Yesterday was my day off with the kids, and there was a big “to do” list. We had to plan meals for the week, go shopping, do some laundry, clean the house, and make sure the kids were packed for their big visit to their Aunt and Uncle’s house for the week.
But when I woke up and looked at the kids, they looked exhausted. I was exhausted too. We were trying to cram too much into our short summer, and we needed to take a rest.
So after a quick trip to the grocery store and a few chores, we all collapsed into our rooms for some extended quiet time. It felt a little naughty–laying around inside on a gorgeous summer day–but it also felt necessary. We needed some down time–a chance to restore our spirits, catch up on rest, and come back to ourselves.

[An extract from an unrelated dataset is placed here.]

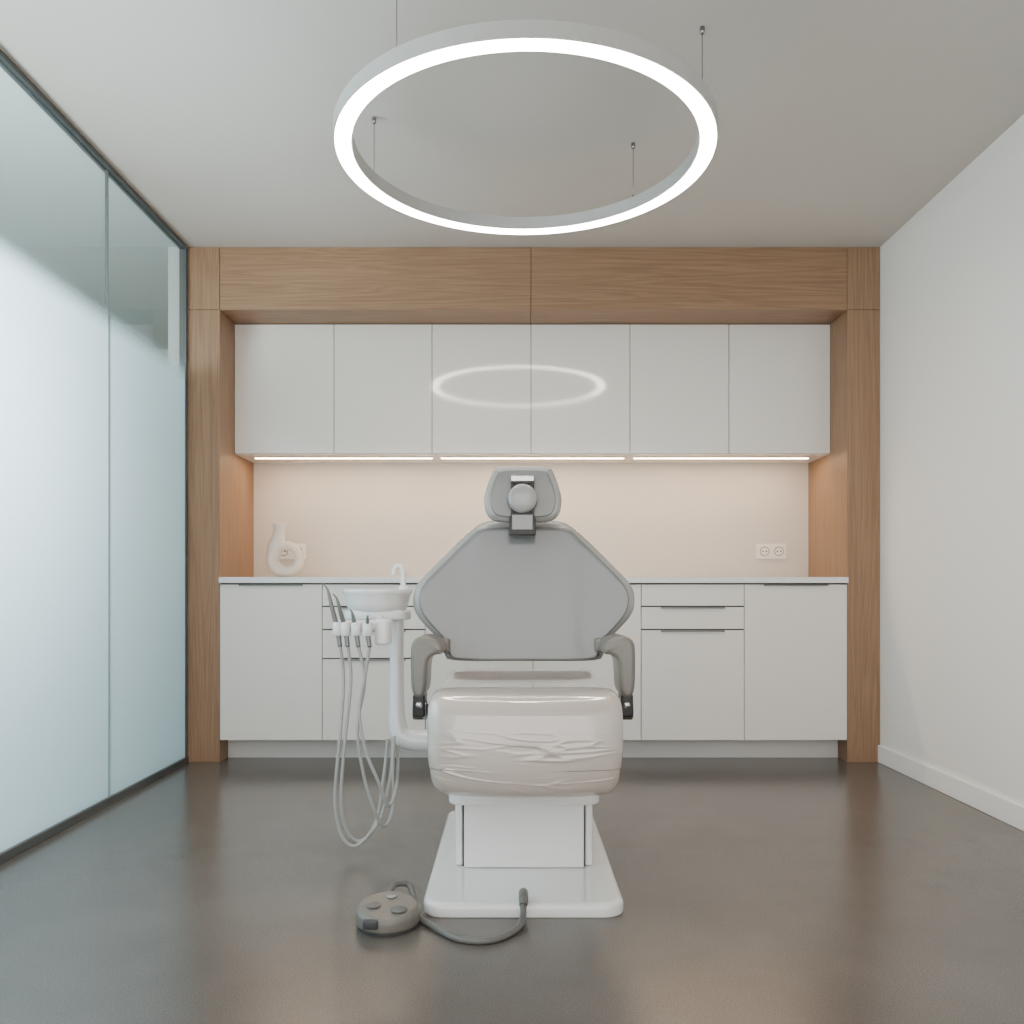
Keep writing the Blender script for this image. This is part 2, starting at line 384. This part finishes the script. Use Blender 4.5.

Jesus is an excellent model for self care. In the midst of his work, he made time for himself. He knew that he couldn’t keep going without a Sabbath rest. He couldn’t continue if he was always exhausted. That was easier said than done in an intense ministry such as his–even during his times of rest, he was sought out for healing, help and wisdom. But even in the midst of his intense work, he tried to find moments of rest.
Obviously our lives are not like Jesus’–we have it much easier. The fact that we have options about what to do with our time and where we spend it is far more than many have. And so we must choose wisely what we do with our time.
Sometimes we need to forsake a beautiful day of running around for a much needed day of sleeping in and snuggling up. Sometimes we need to recharge our batteries, and hide away. And yesterday was just such a day. Next week, the day off will probably be more vigorous. We’ll probably try to slip in a walk in the Wissahickon park, or meet up with some friends for a play date. But yesterday, we needed to play hookie, to give ourselves a rest, and to restore our spirits for what’s to come next.
May we all find ways to rest, even in the midst of our hectic lives.